Going thru my recovery from a drug and alcohol addiction I have realized that my wounds as a young child helped me to choose addiction. As a child I was abused, abandoned and later adopted into a loving home but the words I was left with on my heart were, ‘YOU'RE NO GOOD’, ‘YOU'RE NOT WANTED’, ‘NO ONE LOVES YOU’.
Tuesday afternoons at 1:30pm Doug Sprunt teaches at our discipleship house. He has been teaching at the house for about 8 months and I’m pretty sure he is Jesus’ right hand man. We have been learning out of the book ‘Emotionally Healthy Spirituality’ and were just wrapping it up on this particular Tuesday afternoon.
The night before, so Monday night, my wife and I attended our Celebrate Recovery meeting downtown, got a bite to eat after and got home at about 11:00pm. On our way into the house my wife grabbed the mail and in it was one of those ominous, manila, government envelopes addressed to me (if you lived an addicted life style you’ve probably received your fair share of these envelopes and usually they bear bad news). I sat down at our dinning room table and began to open it as Vikki ran up stairs. As she returned I said to her with a blank look and tears in my eyes ‘I’m a Kilbreath’. You see I had received my identifying papers from my adoption with my original birth certificate in it. My original name said I was Macy Kilbreath from
Immediately the words that had run my life for so long came rushing back……you're no good…….you're not wanted…….no one loves you.
Tuesday afternoon as Doug began to teach he stated how words can effect our lives. He told of a time in high school volleyball where he was serving the ball and at the same time another boy yelled out the word ‘FAGGOT’. Everyone laughed. That effected how he felt about himself all through high school.
Did this man read my mail last night??! Or was God starting to speak to me? Doug told us how believing lies from the enemy can distort our whole lives if we choose to believe them.

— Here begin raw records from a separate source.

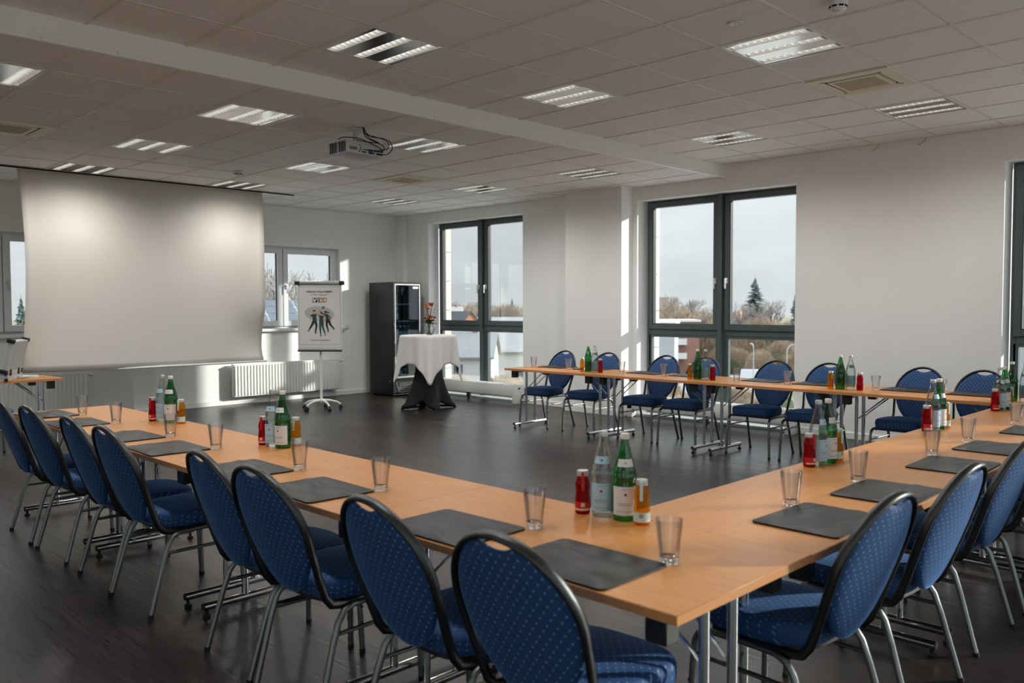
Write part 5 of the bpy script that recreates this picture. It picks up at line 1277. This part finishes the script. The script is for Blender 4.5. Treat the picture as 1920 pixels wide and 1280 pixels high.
def belt(az0, az1, d0, d1, n, kinds, grp, label, cat, s0=.8, s1=1.2):
    items = []
    for k in range(n):
        az = radians(rng.uniform(az0, az1)); D = rng.uniform(d0, d1); q = rng.randrange(len(kinds)); sc_ = rng.uniform(s0, s1); loc = (D * cos(az), D * sin(az), GZ)
        if cat == 'bush': items.append((kinds[q], loc, sc_, rng.uniform(0, 6.28), q))
        else: plant('bare_tree', kinds[q], loc, sc_, label, cat, grp)
    if items: merged('thicket', items, label, 'bushes', ('scrub', 'twig_brown', 'hedge'))
belt(27.5, 36.5, 205, 330, 28, bt, 'bare trees behind the street', 'bare winter tree in the thicket seen through the middle window', 'tree', .95, 1.28)
belt(27.5, 36.5, 190, 270, 50, sb_[:2], 'bushes behind the street', 'brown leafless thicket behind the street seen through the middle window', 'bush', 1.1, 1.65)
belt(26.5, 31.0, 170, 190, 14, sb_, 'hedge by the garages', 'rough mixed hedge behind the low garages', 'bush', .7, 1.1)
belt(27.0, 36.5, 96, 112, 18, sb_, 'bushes below the middle window', 'low brown bushes at the bottom of the middle window', 'bush', .5, .8)
belt(42.5, 51.5, 360, 520, 26, bt, 'distant trees in the far window', 'distant bare tree on the skyline of the far window', 'tree', 1.0, 1.3)
belt(42.5, 51.5, 335, 430, 30, sb_, 'distant bushes in the far window', 'distant bushes between the roofs of the far window', 'bush', 1.2, 2.2)
belt(44.0, 51.0, 97, 105, 18, sb_, 'bushes below the far window', 'brown bushes in front of the white house in the far window', 'bush', .75, .98)
belt(73.0, 77.0, 100, 140, 12, sb_[:2], 'bushes at the left window', 'brown bushes outside the window at the left picture edge', 'bush', 1.3, 1.9)
belt(55.0, 63.5, 120, 150, 36, sb_[:2], 'bushes behind the solar roof', 'brown bushes behind the roof with solar panels', 'bush', 1.5, 1.9)
belt(8.0, 16.0, 90, 240, 10, bt, 'trees outside the nearest window', 'bare tree outside the window at the right picture edge', 'tree', .9, 1.2)
belt(16.0, 27.0, 190, 300, 44, sb_[:2], 'bushes', 'brown thicket beyond the lawn between the middle window and the nearest window', 'bush', 1.2, 1.8)
belt(0.0, 16.0, 150, 260, 44, sb_[:2], 'bushes', 'brown thicket beyond the lawn outside the window at the right picture edge', 'bush', 1.1, 1.6)
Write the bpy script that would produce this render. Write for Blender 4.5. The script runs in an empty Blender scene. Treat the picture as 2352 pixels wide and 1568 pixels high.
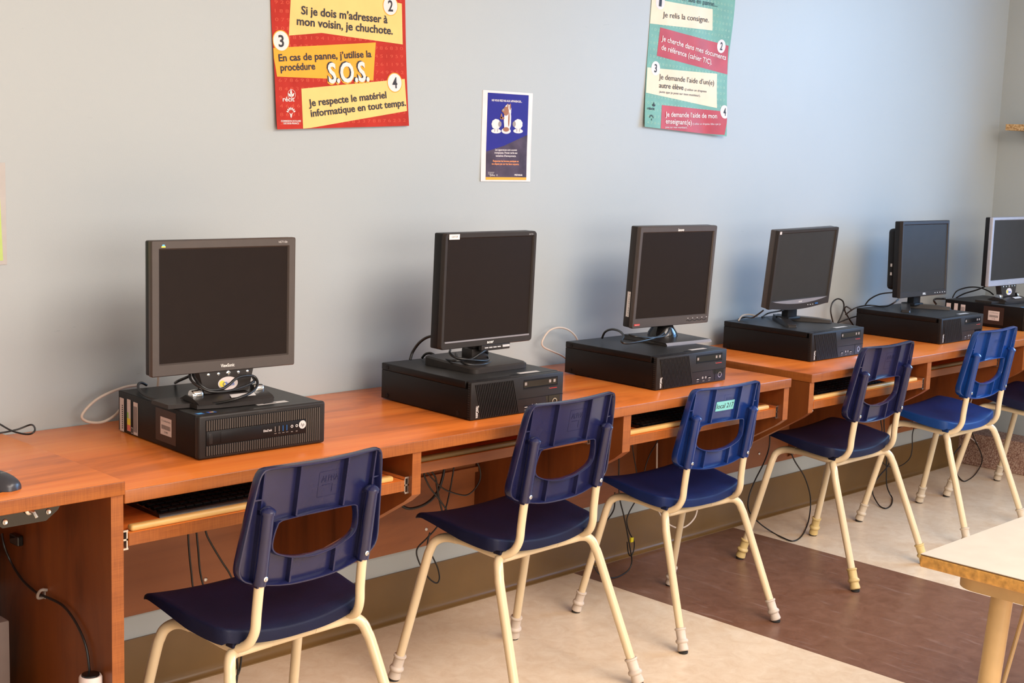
import bpy, bmesh, math, random
from mathutils import Vector, Matrix
random.seed(7)
PI = math.pi
S = bpy.context.scene
COL = S.collection

# ------------------------------------------------------------------ camera
CAM = Vector((-0.5343, -3.1087, 1.4619))
YAW, PITCH, ROLL, FPX = 0.7844, -0.1438, 0.0343, 3183.8
_f = Vector((math.sin(YAW)*math.cos(PITCH), math.cos(YAW)*math.cos(PITCH), math.sin(PITCH)))
_r0 = Vector((math.cos(YAW), -math.sin(YAW), 0)); _u0 = _r0.cross(_f)
_r = _r0*math.cos(ROLL) + _u0*math.sin(ROLL)
_u = -_r0*math.sin(ROLL) + _u0*math.cos(ROLL)
cd = bpy.data.cameras.new('camera'); cam = bpy.data.objects.new('camera', cd); COL.objects.link(cam)
cd.sensor_width = 36; cd.sensor_fit = 'HORIZONTAL'; cd.lens = 36*FPX/2352; cd.clip_start = .05; cd.clip_end = 60
M = Matrix.Identity(4)
for i in range(3):
    M[i][0], M[i][1], M[i][2], M[i][3] = _r[i], _u[i], -_f[i], CAM[i]
cam.matrix_world = M
S.camera = cam

def ray(px, py): return _f + _r*((px-1176)/FPX) - _u*((py-784)/FPX)
def aty(px, py, y):
    d = ray(px, py); return CAM + d*((y-CAM.y)/d.y)
def atz(px, py, z):
    d = ray(px, py); return CAM + d*((z-CAM.z)/d.z)
def atx(px, py, x):
    d = ray(px, py); return CAM + d*((x-CAM.x)/d.x)

# ------------------------------------------------------------------ light
S.view_settings.view_transform = 'Standard'; S.view_settings.look = 'None'
S.view_settings.gamma = 1; S.view_settings.use_curve_mapping = False
S.view_settings.exposure = 0.64
W = bpy.data.worlds.new('world'); S.world = W; W.use_nodes = True
W.node_tree.nodes['Background'].inputs[0].default_value = (1.0, .91, .84, 1)
W.node_tree.nodes['Background'].inputs[1].default_value = 0.50
def area(name, loc, target, sx, sy, power, color):
    l = bpy.data.lights.new(name, 'AREA'); l.shape = 'RECTANGLE'; l.size = sx; l.size_y = sy
    l.energy = power; l.color = color
    o = bpy.data.objects.new(name, l); COL.objects.link(o); o.location = loc
    o.rotation_euler = (Vector(target)-Vector(loc)).to_track_quat('-Z', 'Y').to_euler()
    return o
WARM = (1.0, .87, .74)
area('ceiling_lamp_light', (0.7, -4.5, 2.86), (0.7, -4.5, 0), 2.6, 2.4, 112, (1.0, .88, .79))
area('ceiling_lamp_light', (4.2, -3.9, 2.86), (4.2, -3.9, 0), 1.6, 2.6, 20, (.96, .98, .98))
area('ceiling_lamp_light', (2.45, -3.8, 2.86), (2.45, -3.8, 0), 1.7, 2.6, 100, (1.0, .90, .82))
area('rear_fill_light', (1.0, -6.7, 1.5), (3.0, 0, 1.0), 4.0, 1.6, 88, (1.0, .93, .87))  # added fill from behind for the low wall, not a known window
area('daylight', (6.90, -1.9, 2.60), (5.0, -.2, 1.6), 2.0, 1.5, 66, (.46, .72, 1.0))
area('daylight', (6.30, -2.0, 1.80), (4.4, -.3, 1.5), 2.2, 1.5, 40, (.10, .44, 1.0))

# ------------------------------------------------------------------ materials
MATS = {}
def lin(c):
    return tuple(((x/255)/12.92 if x/255 <= .04045 else ((x/255+.055)/1.055)**2.4) for x in c) + (1,)
def mat(name, rgb, rough=.5, metal=0, spec=.5, noise=0, nscale=30, coat=0, bump=0, bscale=200, stretch=None, trans=0):
    if name in MATS: return MATS[name]
    m = bpy.data.materials.new(name); m.use_nodes = True; nt = m.node_tree; b = nt.nodes['Principled BSDF']
    c = tuple(rgb)+(1,) if len(rgb) == 3 else rgb
    b.inputs['Base Color'].default_value = c; b.inputs['Roughness'].default_value = rough
    b.inputs['Metallic'].default_value = metal; b.inputs['Specular IOR Level'].default_value = spec
    if coat: b.inputs['Coat Weight'].default_value = coat; b.inputs['Coat Roughness'].default_value = .08
    if trans: b.inputs['Transmission Weight'].default_value = trans
    tc = nt.nodes.new('ShaderNodeTexCoord'); mp = nt.nodes.new('ShaderNodeMapping')
    nt.links.new(tc.outputs['Object'], mp.inputs[0])
    if stretch: mp.inputs['Scale'].default_value = stretch
    n = nt.nodes.new('ShaderNodeTexNoise'); n.inputs['Scale'].default_value = nscale; n.inputs['Detail'].default_value = 4
    nt.links.new(mp.outputs[0], n.inputs['Vector'])
    a = noise if noise else .04
    r = nt.nodes.new('ShaderNodeValToRGB')
    r.color_ramp.elements[0].position = .3; r.color_ramp.elements[1].position = .7
    r.color_ramp.elements[0].color = tuple(x*(1-a) for x in c[:3])+(1,)
    r.color_ramp.elements[1].color = tuple(min(1, x*(1+a)) for x in c[:3])+(1,)
    nt.links.new(n.outputs[0], r.inputs[0]); nt.links.new(r.outputs[0], b.inputs['Base Color'])
    if bump:
        n2 = nt.nodes.new('ShaderNodeTexNoise'); n2.inputs['Scale'].default_value = bscale
        nt.links.new(tc.outputs['Object'], n2.inputs['Vector'])
        bp = nt.nodes.new('ShaderNodeBump'); bp.inputs['Strength'].default_value = bump; bp.inputs['Distance'].default_value = .001
        nt.links.new(n2.outputs[0], bp.inputs['Height']); nt.links.new(bp.outputs[0], b.inputs['Normal'])
    MATS[name] = m; return m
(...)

There was 8 of us in the room that afternoon and Doug had 7 numbered pieces of paper. He asked if I would sit this one out. The 7 men each chose a number and Doug read them their piece of paper:
'you have personal power over your own life', 'you are allowed to be imperfect and make mistakes', 'you have needs' (at this point I could not hold back my tears as each word was so specific to each guy and to me. God was speaking!) 'you are unique. Be you', 'you are a delight', 'you are lovable and good enough', 'it is good that you exist'.
Doug asked the guys one at a time to give me a statement of truth. As I heard their words tears flowed down my face. I knew they couldn't know the tremendous impact this was having on me.
God will always build. The enemy will tear down.
Today I try to remember to react on the truth: God loves me and will take care of me.
God had prepared this for me and it was a part of my healing journey. This is what an intimate relationship with my creator looks like. God will always do a greater work in me that thru me. THANK YOU JESUS!!!!!!